Taiwan's birth rate has nearly halved over the past decade, even as government subsidies have expanded dramatically — raising fundamental questions about whether cash transfers alone can reverse one of the island's most serious demographic crises.
According to Taiwan's Ministry of the Interior, the number of newborns fell from approximately 208,000 in 2016 to roughly 107,000 in 2025. The total fertility rate has remained well below the replacement level of 2.1 for years, and has ranked among the lowest in the world on multiple occasions.
Decades of Subsidies, Declining Results
Taiwan's subsidy-driven approach to low birth rates stretches back nearly three decades. As early as 1997, select townships in Hsinchu and Miaoli counties began offering birth incentives. In 2010, then-President Ma Ying-jeou (馬英九) formally designated falling birth rates a national security issue at a senior National Security Council meeting, prompting counties and cities across the island to follow suit.
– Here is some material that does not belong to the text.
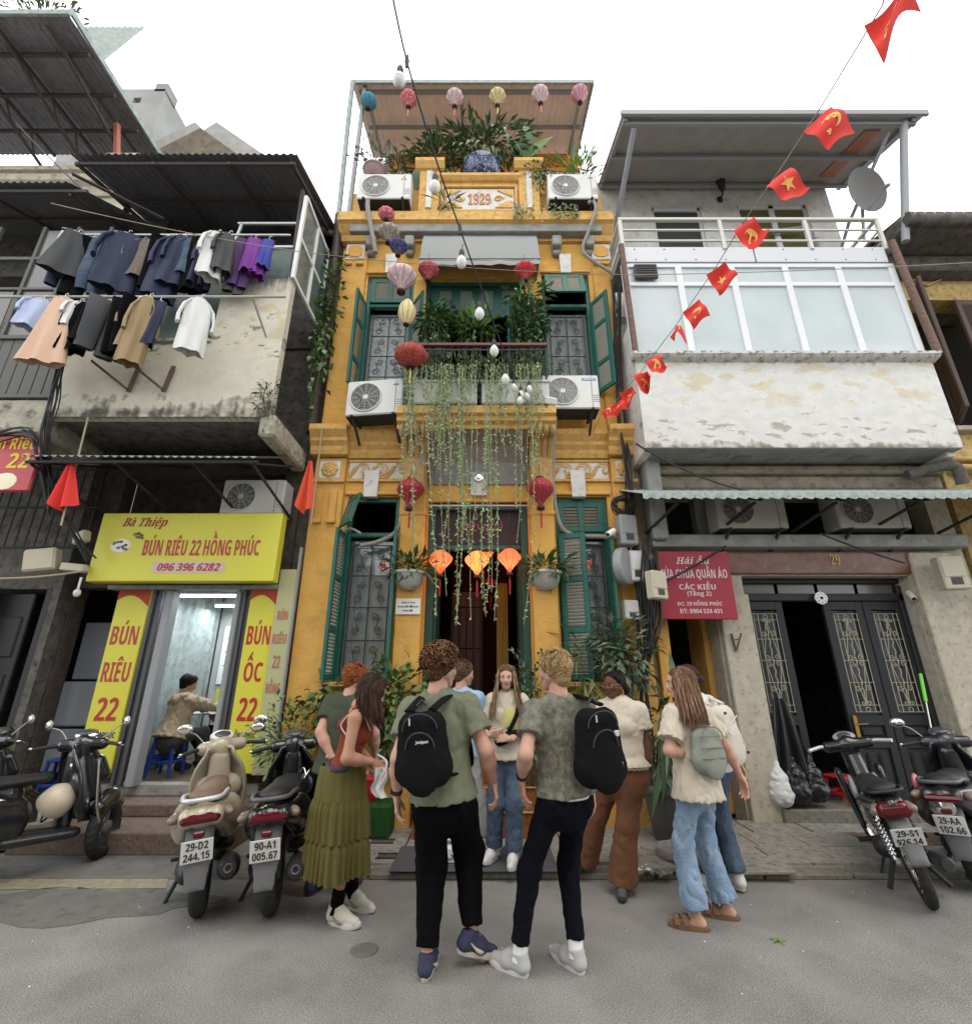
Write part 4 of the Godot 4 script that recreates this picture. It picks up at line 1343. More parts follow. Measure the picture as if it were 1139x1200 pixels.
	# insulated pipes leaving the air conditioners
	for q in [["white lagged pipe curving down from the grimy air conditioner",[V(-1.1,5.0,-5.9),V(-0.98,5.04,-5.86),V(-0.9,4.8,-5.9),V(-0.9,4.4,-6.0),V(-1.05,3.9,-6.1),V(-1.2,3.5,-6.2),V(-1.45,3.36,-6.27),V(-1.7,3.3,-6.27)],0.032],
			["white lagged pipe running down beside the right corbel",[V(0.98,5.1,-5.95),V(0.95,4.6,-6.1),V(0.93,4.1,-6.15),V(1.0,3.6,-6.2),V(1.2,3.44,-6.25),V(1.6,3.42,-6.26),V(1.85,3.36,-6.2)],0.032],
			["white lagged pipe bending at the top right cornice",[V(1.75,9.3,-6.0),V(1.84,9.32,-5.98),V(1.86,9.1,-5.98),V(1.72,8.7,-6.05),V(1.62,8.4,-6.12),V(1.75,8.2,-6.14),V(2.12,7.9,-6.16)],0.03],
			["white pipe hanging below the terrace air conditioner with red diamonds",[V(-2.02,9.32,-5.97),V(-2.0,9.1,-5.99),V(-1.84,8.3,-6.1)],0.04]]:
		b = MB.new()
		b.tube(smooth_path(q[1],5),q[2],8)
		tag(part("coolant_pipe",b,M.pipe_white),q[0],"pipe","lagged pipes on the yellow house")
	b = MB.new()
	b.tube(smooth_path([V(-1.66,3.42,-6.1),V(-1.85,3.5,-6.14),V(-1.96,3.3,-6.18),V(-1.98,2.6,-6.2),V(-2.0,0.9,-6.2)],6),0.017,8)
	tag(part("conduit",b,M.pipe_white),"thin white conduit running down the yellow wall left of the window","pipe")
# ---------------------------------------------------------------- the houses to the left
# plaster of a wall face with its own stains: brown-black streaks from the top and the bottom, flaked patches
func stained(w: int,h: int,seed_: int,base: Color,dark: Color,flake: Color,top := 0.25,bottom := 0.2,flakes := 0.6,fy := 0.25) -> StandardMaterial3D:
	var n := FastNoiseLite.new()
	n.seed = seed_
	n.frequency = 0.012
	n.fractal_octaves = 6
	var n2 := FastNoiseLite.new()
	n2.seed = seed_ + 5
	n2.frequency = 0.05
	n2.fractal_octaves = 4
	var out := PackedByteArray()
	out.resize(w*h*3)
	for y in h:
		var fyy := float(y)/h
		for x in w:
			var streak := n2.get_noise_2d(x*0.7,y*0.06)
			var blot := n.get_noise_2d(x,y*1.3)
			var fine := n2.get_noise_2d(x*3.0,y*3.0)
			var k := base*(1.0 + 0.05*fine + 0.06*blot)
			var d := clampf((1.0 - fyy/maxf(top,0.001)) + streak*0.8 + blot*0.9 - 0.2,0.0,1.0)*0.6 if fyy < top*1.6 else 0.0
			d = maxf(d,clampf((fyy - 1.0 + bottom)/maxf(bottom,0.001) + streak*0.5 + blot*1.3 - 0.3,0.0,1.0)*0.8)
			d = maxf(d,clampf((blot - 0.36)*0.8,0.0,0.14))
			k = k.lerp(dark,d)
			var yel := clampf((n.get_noise_2d(x*0.5 + 500.0,y*0.9 + 700.0) - 0.12)*2.4,0.0,0.45)*smoothstep(0.75,0.3,fyy)
			k = k.lerp(k*Color(0.93,0.84,0.64),yel)
			var f := n.get_noise_2d(x*0.8 + 900.0,y*2.0 + 300.0) + 0.22*fine - maxf(absf(fyy - 1.0 + fy) - 0.05,0.0)*2.6
			if f > 0.65 - flakes:
				k = k.lerp(flake,clampf((f - (0.65 - flakes))*10.0,0.0,0.85))
			var o := (y*w + x)*3
			out[o] = clampi(int(k.r*255.0),0,255)
			out[o + 1] = clampi(int(k.g*255.0),0,255)
			out[o + 2] = clampi(int(k.b*255.0),0,255)
	var m := mat(Color.WHITE,0.92)
	m.albedo_texture = ImageTexture.create_from_image(Image.create_from_data(w,h,false,Image.FORMAT_RGB8,out))
	m.texture_repeat = true
	return m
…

Birth subsidies have grown steadily — from a few thousand New Taiwan dollars (US$ 100–300) in early programs to over NT$40,000 (US$ 1,300) per first child in some municipalities today.
Central government policy accelerated in 2018 with the introduction of childcare subsidies. During the 2019 presidential primary, Terry Gou (郭台銘) proposed a "state-sponsored child-rearing from ages zero to six" framework, intensifying cross-party competition on family welfare. Most recently, President Lai Ching-te (賴清德) announced a monthly growth stipend of NT$5,000 (US$ 160) for children from birth through age 18 — the most expansive commitment to date.
Why Cash Transfers May Not Be Enough
The persistent decline in birth rates — despite escalating financial incentives — points to structural barriers that subsidies alone cannot address.
For younger generations in Taiwan, the primary disincentives to having children are widely identified as high housing costs, stagnant wages, long working hours, and a broader sense of economic insecurity. When the cost of raising a child to adulthood can reach several million New Taiwan dollars (US$ 100,000 or more), monthly cash transfers, while helpful, are unlikely to be the decisive factor in family planning decisions.
South Korea: A Cautionary and Instructive Parallel
South Korea, which faces an equally severe demographic contraction, offers a relevant point of comparison. In recent years, Seoul has shifted its policy emphasis from direct cash payments toward systemic reforms: expanding public childcare infrastructure, strengthening parental leave protections, reforming workplace culture, and introducing housing support programs for young couples and newlyweds.
South Korea's birth figures have shown a modest uptick in recent periods — though the country remains far from resolving its low-fertility crisis. The incremental improvement nonetheless suggests that comprehensive structural reform, rather than subsidy escalation alone, may be a necessary precondition for meaningful demographic recovery.
The Underlying Question of Social Confidence
Low fertility is not simply a matter of how much money the government offers — it is a question of whether people believe this society is still a viable place in which to raise the next generation. When young people feel uncertain about their own futures, no amount of additional subsidy is likely to restore the confidence needed to start a family.
So long as housing affordability, job security, and work-life balance remain unresolved, incremental increases in monthly stipends are unlikely to shift birth intentions at scale. The evidence from Taiwan and comparable East Asian economies suggests that addressing the root conditions of economic precarity — rather than layering additional subsidies onto an unreformed structural environment — is the more durable path forward.